Rock museum inaugurated on NGRI campus

Centre to set up 75 science museums

January 06, 2022 08:47 pm | Updated January 07, 2022 10:26 am IST - HYDERABAD

Museum houses about 46 rocks of different sizes. RAMAKRISHNA G

Museum houses about 46 rocks of different sizes. RAMAKRISHNA G

Union Minister of State for Science & Technology Jitender Singh inaugurated the first open rock museum displaying different types of rocks gathered from different states with ages ranging from 3.3 billion years to around 55 million years on the campus of the CSIR-National Geophysical Research Institute (NGRI) here on Thursday.

About 46 rocks of different sizes have been elegantly displayed in a garden with focus lights and descriptions giving the economic and scientific importance of some of them located as deep as 175 km from the surface of the earth. The rocks have been sourced from Odisha, Tamil Nadu, Uttarakhand, Jharkhand, Jammu & Kashmir and others.

The Minister suggested that the unique rock museum should be promoted for students and enthusiasts. “It should be one of the important places to visit in this city of composite culture as these are the monuments of modern India,” he said.
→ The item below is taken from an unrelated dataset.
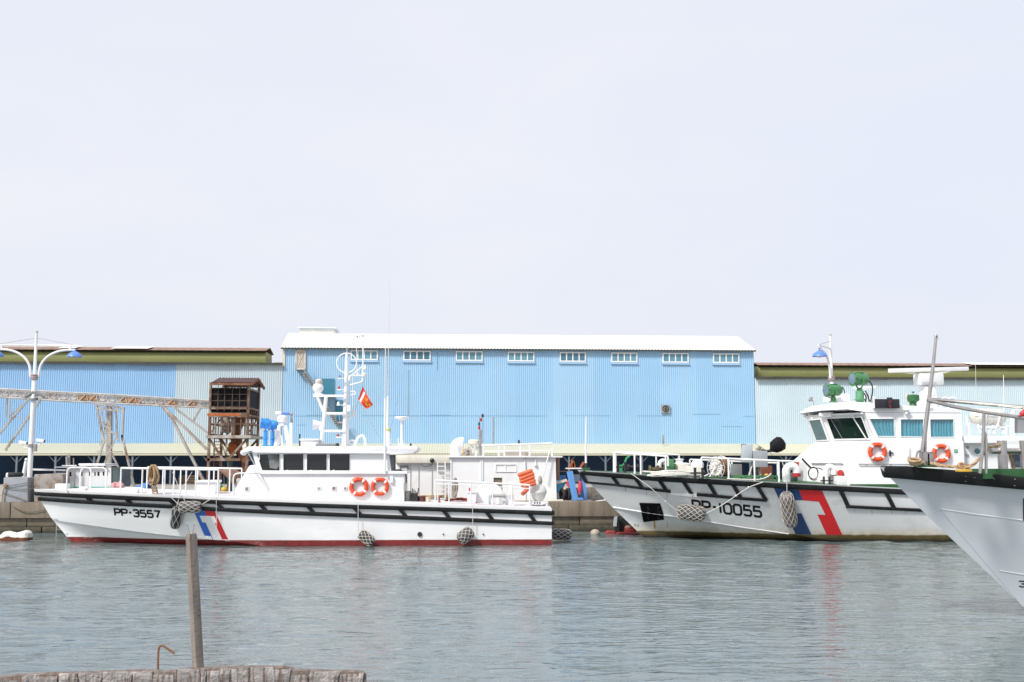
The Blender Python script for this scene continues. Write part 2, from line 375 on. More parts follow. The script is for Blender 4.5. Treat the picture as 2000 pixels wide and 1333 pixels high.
TEALD = mat('teal_door', (.035,.19,.28), .5, var=.08)
BEIGE = mat('beige_door', (.46,.41,.36), .6, var=.06)
TRIM = mat('cream_trim', (.62,.58,.48), .6, var=.06)
DKTRIM = mat('dark_eave_trim', (.05,.05,.045), .7, var=.2)
EAVE_BIG, EAVE_L, EAVE_R = wz(683), wz(713.5), wz(736)
CAN_T, CAN_B = 4.43, 3.62

def canopy(root, x0, x1, ph):
    c = corr((x0, WY-.02, CAN_T), (1,0,0), (0,-4.2,CAN_B-CAN_T), x1-x0, .2, .018, (0,.1,1)); c.build('canopy', CREAM, root, smooth=20)
    e = MB().box((x0, WY-4.25, CAN_B-.13), (x1, WY-4.2, CAN_B-.02)); e.build('canopy_edge', CREAM, root)
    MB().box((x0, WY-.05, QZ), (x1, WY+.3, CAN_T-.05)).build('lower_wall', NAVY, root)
    k = math.ceil((x0-ph)/2.78)
    while ph+k*2.78 < x1-.1:
        x = ph+k*2.78; m = MB(); z = CAN_B-.14
        m.bar((x, WY-4.1, QZ), (x, WY-4.1, z), .13); m.bar((x, WY-4.1, z-.55), (x-.48, WY-4.1, z-.02), .045); m.bar((x, WY-4.1, z-.55), (x+.48, WY-4.1, z-.02), .045)
        m.bar((x, WY-4.1, z-.05), (x, WY, z+.5), .08)
        m.build('canopy_post', GALV2, root); k += 1
GALV2 = mat('pale_steel_post', (.15,.175,.21), .6, var=.1)

# ---- the tall warehouse in the middle
xL, xR = wx(549.5), wx(1477)
B = thing('warehouse', 'tall sky blue corrugated warehouse with a white roof and a row of high windows', 'warehouse', ((xL+xR)/2, WY, QZ))
SKYS = [mat('sky_blue_sheet_%d' % i, c, .5, var=.05, scale=.25, dirt=.3, dcol=(.40,.52,.62), dscale=(1.4,1,.10), dlo=.5, dhi=.78) for i, c in enumerate(((.325,.525,.72), (.345,.54,.725), (.305,.51,.71), (.335,.53,.70)))]
_x = xL; _r2 = random.Random(4); _k = 0
while _x < xR-.01:
    _w = _r2.uniform(2.2, 6.0); _w = xR-_x if xR-_x-_w < 1.5 else _w
    corr((_x, WY, CAN_T-.2), (1,0,0), (0,0,EAVE_BIG-CAN_T+.2), _w, .165, .035, (0,-1,0)).build('wall_sheet', SKYS[_r2.choice((0,1,2,3))], B, smooth=20); _x += _w
D = 26.0; rz = at(1010, 655, WY+8).z
sh = MB()
for x in (xL+.02, xR-.02):
    sh.prism([(x-.02, WY+.05, QZ), (x-.02, WY+D, QZ), (x-.02, WY+D, EAVE_BIG), (x-.02, WY+8+D/4, rz-.2), (x-.02, WY+8, rz-.1), (x-.02, WY+.05, EAVE_BIG-.05)], (.04,0,0))
sh.box((xL+.04, WY+D-.1, QZ), (xR-.04, WY+D, EAVE_BIG)); sh.build('side_wall', SKYB, B)
# hipped-looking roof: ridge shorter than the eaves
e0, e1 = V((xL-.2, WY-.35, EAVE_BIG)), V((xR+.12, WY-.35, EAVE_BIG)); r0, r1 = V((at(563, 654, WY+8).x, WY+8, rz)), V((at(1441, 657, WY+8).x, WY+8, rz))
n = 300; A = []; Bq = []
for i in range(n+1):
    t = i/n; d = (.045 if i % 2 else 0); A.append(e0.lerp(e1, t)+V((0,0,d))); Bq.append(r0.lerp(r1, t)+V((0,0,d)))
bk0, bk1 = V((xL-.2, WY+D+.2, EAVE_BIG)), V((xR+.12, WY+D+.2, EAVE_BIG))
rf = MB(); rf.loft([A, Bq], closed=False, cap=False); rf.add([r0, r1, bk1, bk0], [(0,1,2,3)]); rf.add([e1, bk1, r1], [(0,1,2)]); rf.add([e0, r0, bk0], [(0,1,2)])
roof = rf.build('roof', ROOFW, B, smooth=10)
MB().box((xL-.2, WY-.37, EAVE_BIG-.1), (xR+.1, WY-.3, EAVE_BIG-.005)).build('eave_trim', DKTRIM, B)
t = MB().pprism(rect(551, 683.5, 556.5, 716), WY-.1, WY-.02); t.build('corner_trim', TRIM, B)
v = MB(); a = at(588, 655, WY+10); b = at(655, 645, WY+10); v.box((a.x, WY+9, a.z-1), (b.x, WY+12, b.z)); v.build('roof_vent', ROOFW, B, bevel=.1)
vt = MB(); vt.box((a.x-.15, WY+8.8, b.z), (b.x+.15, WY+12.2, b.z+.12)); vt.build('vent_cap', mat('pale_blue_cap', (.62,.72,.80), .5), B)
for x0, x1 in ((682,735.5), (785.5,839.5), (889,942), (991.5,1044), (1094,1145.5), (1195.5,1247), (1296.5,1348), (1396,1448)):
    ax, bx = wx(x0), wx(x1); dx = (x0-735)/713*2.2
    zt, zb = wz(686.5+dx), wz(705.5+dx)
    fr = MB(); fr.box((ax, WY-.12, zt-.09), (bx, WY-.03, zt)); fr.box((ax, WY-.12, zb), (bx, WY-.03, zb+.09))
    for k in range(5):
        xx = lerp(ax+.045, bx-.045, k/4); fr.box((xx-.045, WY-.115, zb+.09), (xx+.045, WY-.03, zt-.09))
    f = fr.build('window', RAILW, B)
    MB().box((ax+.05, WY-.075, zb+.05), (bx-.05, WY-.055, zt-.05)).build('pane', GLZS[int(x0) % 3], f)
    MB().box((ax-.05, WY-.14, wz(709.5+dx)), (bx+.05, WY-.035, zb-.02)).build('sill', SKYB, f)
d = MB().pprism(rect(578.5, 684.5, 596, 721), WY-.1, WY-.03).build('door', BEIGE, B)
cr = MB()
for p, qv in (((579.5,686),(595,720)), ((595,686),(579.5,720))): cr.bar(at(*p, WY-.115), at(*qv, WY-.115), .04)
for p, qv in (((578.5,684.5),(578.5,721)), ((596,684.5),(596,721)), ((578.5,721),(596,721)), ((578.5,685),(596,685))): cr.bar(at(*p, WY-.11), at(*qv, WY-.11), .09)
cr.build('door_frame', TRIM, d)
MB().pprism(rect(628, 740, 653, 774), WY-.1, WY-.03).build('door', TEALD, B)
MB().pprism(rect(655, 782, 670, 821), WY-.1, WY-.03).build('door', TEALD, B)
st = MB()
def flight(p, q, n, yo):
    a, b = at(*p, WY-yo), at(*q, WY-yo)
    for dz in (0, -.32): st.bar(a+V((0,0,dz)), b+V((0,0,dz)), .07)
    for i in range(n+1):
        c = a.lerp(b, i/n); st.box((c.x-.12, WY-yo-.3, c.z-.3), (c.x+.12, WY-yo+.5, c.z-.25))
st.box(at(577, 722, WY-.7), at(598, 724, WY-.05)); st.bar(at(578,722,WY-.7), at(590,734,WY-.1), .06)
for p in ((578,703),(597,722)): st.bar(at(p[0],722,WY-.7), at(p[0],709,WY-.7), .05)
flight((594, 724), (626, 768), 14, .7); flight((628, 776), (660, 826), 14, .7)
st.box(at(626, 775, WY-.9), at(656, 777, WY-.05)); st.box(at(652, 825, WY-.9), at(674, 828, WY-.05))
for p in (656, 663, 671): st.bar(at(p, 826, WY-.85), at(p, 809, WY-.85), .05)
st.bar(at(655, 809, WY-.85), at(672, 809, WY-.85), .05)
st.build('outside_stair', GALV, B)
fb = MB(); c = at(1299.5, 799, WY-.1); fb.box((c.x-.34, WY-.2, c.z-.32), (c.x+.34, WY-.03, c.z+.32)); f = fb.build('exhaust_fan', mat('fan_housing', (.30,.30,.28), .7), B)
fm = MB().torus((c.x, WY-.21, c.z), .24, .04, (0,1,0), 20, 6)
for k in range(5): fm.bar((c.x, WY-.22, c.z), (c.x+.22*math.cos(k*1.257), WY-.22, c.z+.22*math.sin(k*1.257)), .09, .02)
fm.build('fan_blades', DKTRIM, f)
sm = MB()
for p0, p1, y in ((575,628,812.5), (598,628,811), (705,1070,812), (1100,1192,811.5), (1245,1300,812), (1354,1407,809), (1410,1450,833), (1452,1476,813), (580,596,830), (840,880,811)):
    sm.box(at(p0, y, WY-.045), at(p1, y+.45, WY-.02))
for p, y0, y1 in ((797,724,812), (943,812,866), (631,780,812), (853,690,724)): sm.box((wx(p)-.008, WY-.05, wz(y1)), (wx(p)+.008, WY-.02, wz(y0)))
sm.build('sheet_lap', mat('sheet_lap_shadow_gap', (.20,.33,.46), .7), B)
pl = MB().pprism(rect(1294, 849, 1297, 868), WY-1.0, WY-.9); pl.build('vent_pipe', GALV, B)
canopy(B, xL+.01, xR-.01, wx(1168))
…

Pointing out that the country is celebrating 75 years of independence and CSIR celebrating 80 years, so it is the right time for all integrate synergies to make the country self reliant in many sectors. About 75 science museums will be coming up in association with the Ministry of Culture, he said and mooted a special theme of NGRI’s 75 achievements in its 60-year history.

The institute’s future research efforts designed for ‘Deep-Earth’ and ‘Near Surface’ explorations are critical to understand the processes responsible for shaping the earth’s structure, dynamics and sustenance of life. The mapping of groundwater sources in arid regions will help in utilising the groundwater for drinking purposes.

Mr Singh also released the earthquake risk maps of Lucknow and Dehradun cities and handed them over to the respective states disaster management agencies. The maps were made by characterising the hazard and its uncertainty to serve as input for risk assessment and earthquake resistant design for buildings and infrastructure like bridges or dams.

The Uttar Pradesh and Uttarakhand agencies are to make use of them to revise land use maps with revised hazard components and revised building bylaws to outlaw unsafe and vulnerable typologies of houses in both the cities. NGRI director V.M. Tiwari said work on developing the early warning systems for the Himalayan region is underway and a 3-D aquifer map model of Jaisalmar was prepared recently. DG CSIR Shekhar Mande hailed the NGRI work over the years.